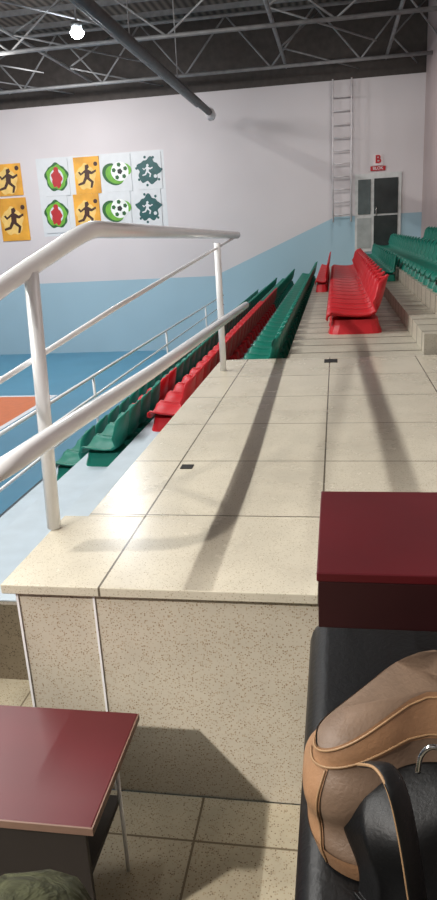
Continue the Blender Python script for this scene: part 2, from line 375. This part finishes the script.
def poster(u0,v0,u1,v1,kind):
    a=W(u0,v0); b_=W(u1,v1); x0,x1=min(a.x,b_.x),max(a.x,b_.x); z0,z1=min(a.z,b_.z),max(a.z,b_.z)
    lab={'run':'orange poster with dark leaping player silhouette','logo':'white poster with red figure on green round emblem','ball':'white poster with football and green swoosh','blot':'white poster with dark green splash and players'}[kind]
    p=top(box('sports_poster',x0,x1,YW-.03,YW-.003,z0,z1,M_porange if kind=='run' else M_paper),lab,'poster','sports posters on hall wall')
    c=((x0+x1)/2,(z0+z1)/2); s=min(x1-x0,z1-z0)*1.12; y=YW-.034
    if kind=='run':
        disc('glow_patch',(c[0]-.05*s,c[1]-.05*s),.34*s,.40*s,M_pcream,p,y+.001,30,.08)
        poly('silhouette',runner,c,s*1.05,M_pbrown,p,y); disc('ball',(c[0]+.32*s,c[1]+.34*s),.07*s,.07*s,M_pbrown,p,y)
    elif kind=='logo':
        disc('emblem',c,.43*s,.46*s,M_pdg,p,y,44,.06); disc('emblem_ring',c,.37*s,.40*s,M_pgreen,p,y-.002,44,.06,1); disc('emblem_center',c,.25*s,.28*s,M_paper,p,y-.003,32); disc('figure',(c[0],c[1]-.05*s),.19*s,.30*s,M_pred,p,y-.006,36,.12,1); disc('figure_head',(c[0],c[1]+.26*s),.09*s,.09*s,M_pred,p,y-.007,20)
    elif kind=='ball':
        bc=(c[0]+.06*s,c[1]+.05*s)
        swirl('swoosh',(c[0]-.02*s,c[1]),.30*s,.56*s,math.pi*.75,math.pi*1.85,M_pdg,p,y,-.45); swirl('swoosh_inner',c,.26*s,.47*s,math.pi*.8,math.pi*1.9,M_pgreen,p,y-.001,-.45)
        swirl('swoosh_tail',(c[0]+.02*s,c[1]+.04*s),.34*s,.46*s,-.1,math.pi*.45,M_pgreen,p,y-.001,-.2)
        disc('ball',bc,.30*s,.30*s,M_pwhite,p,y-.003,32)
        for k in range(5):
            t=k*1.257+.4; disc('ball_patch',(bc[0]+math.cos(t)*.21*s,bc[1]+math.sin(t)*.21*s),.075*s,.075*s,M_pdg,p,y-.006,5)
        disc('ball_patch',bc,.095*s,.095*s,M_pblack,p,y-.006,5)
    else:
        disc('splash',c,.39*s,.40*s,M_pteal,p,y,90,.12,random.random()*3)
        for k in range(7):
            t=k*.9+random.random()*.4; disc('splash_drop',(c[0]+math.cos(t)*.44*s,c[1]+math.sin(t)*.46*s),.045*s,.045*s,M_pteal,p,y-.001,10)
        poly('silhouette',runner,(c[0]-.04*s,c[1]+.03*s),s*.6,M_paper,p,y-.004); disc('ball',(c[0]+.22*s,c[1]-.18*s),.06*s,.06*s,M_paper,p,y-.004,12)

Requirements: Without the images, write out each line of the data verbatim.

Response to this exercise:
Continue the Blender Python script for this scene: part 2, from line 375. This part finishes the script.
def poster(u0,v0,u1,v1,kind):
    a=W(u0,v0); b_=W(u1,v1); x0,x1=min(a.x,b_.x),max(a.x,b_.x); z0,z1=min(a.z,b_.z),max(a.z,b_.z)
    lab={'run':'orange poster with dark leaping player silhouette','logo':'white poster with red figure on green round emblem','ball':'white poster with football and green swoosh','blot':'white poster with dark green splash and players'}[kind]
    p=top(box('sports_poster',x0,x1,YW-.03,YW-.003,z0,z1,M_porange if kind=='run' else M_paper),lab,'poster','sports posters on hall wall')
    c=((x0+x1)/2,(z0+z1)/2); s=min(x1-x0,z1-z0)*1.12; y=YW-.034
    if kind=='run':
        disc('glow_patch',(c[0]-.05*s,c[1]-.05*s),.34*s,.40*s,M_pcream,p,y+.001,30,.08)
        poly('silhouette',runner,c,s*1.05,M_pbrown,p,y); disc('ball',(c[0]+.32*s,c[1]+.34*s),.07*s,.07*s,M_pbrown,p,y)
    elif kind=='logo':
        disc('emblem',c,.43*s,.46*s,M_pdg,p,y,44,.06); disc('emblem_ring',c,.37*s,.40*s,M_pgreen,p,y-.002,44,.06,1); disc('emblem_center',c,.25*s,.28*s,M_paper,p,y-.003,32); disc('figure',(c[0],c[1]-.05*s),.19*s,.30*s,M_pred,p,y-.006,36,.12,1); disc('figure_head',(c[0],c[1]+.26*s),.09*s,.09*s,M_pred,p,y-.007,20)
    elif kind=='ball':
        bc=(c[0]+.06*s,c[1]+.05*s)
        swirl('swoosh',(c[0]-.02*s,c[1]),.30*s,.56*s,math.pi*.75,math.pi*1.85,M_pdg,p,y,-.45); swirl('swoosh_inner',c,.26*s,.47*s,math.pi*.8,math.pi*1.9,M_pgreen,p,y-.001,-.45)
        swirl('swoosh_tail',(c[0]+.02*s,c[1]+.04*s),.34*s,.46*s,-.1,math.pi*.45,M_pgreen,p,y-.001,-.2)
        disc('ball',bc,.30*s,.30*s,M_pwhite,p,y-.003,32)
        for k in range(5):
            t=k*1.257+.4; disc('ball_patch',(bc[0]+math.cos(t)*.21*s,bc[1]+math.sin(t)*.21*s),.075*s,.075*s,M_pdg,p,y-.006,5)
        disc('ball_patch',bc,.095*s,.095*s,M_pblack,p,y-.006,5)
    else:
        disc('splash',c,.39*s,.40*s,M_pteal,p,y,90,.12,random.random()*3)
        for k in range(7):
            t=k*.9+random.random()*.4; disc('splash_drop',(c[0]+math.cos(t)*.44*s,c[1]+math.sin(t)*.46*s),.045*s,.045*s,M_pteal,p,y-.001,10)
        poly('silhouette',runner,(c[0]-.04*s,c[1]+.03*s),s*.6,M_paper,p,y-.004); disc('ball',(c[0]+.22*s,c[1]-.18*s),.06*s,.06*s,M_paper,p,y-.004,12)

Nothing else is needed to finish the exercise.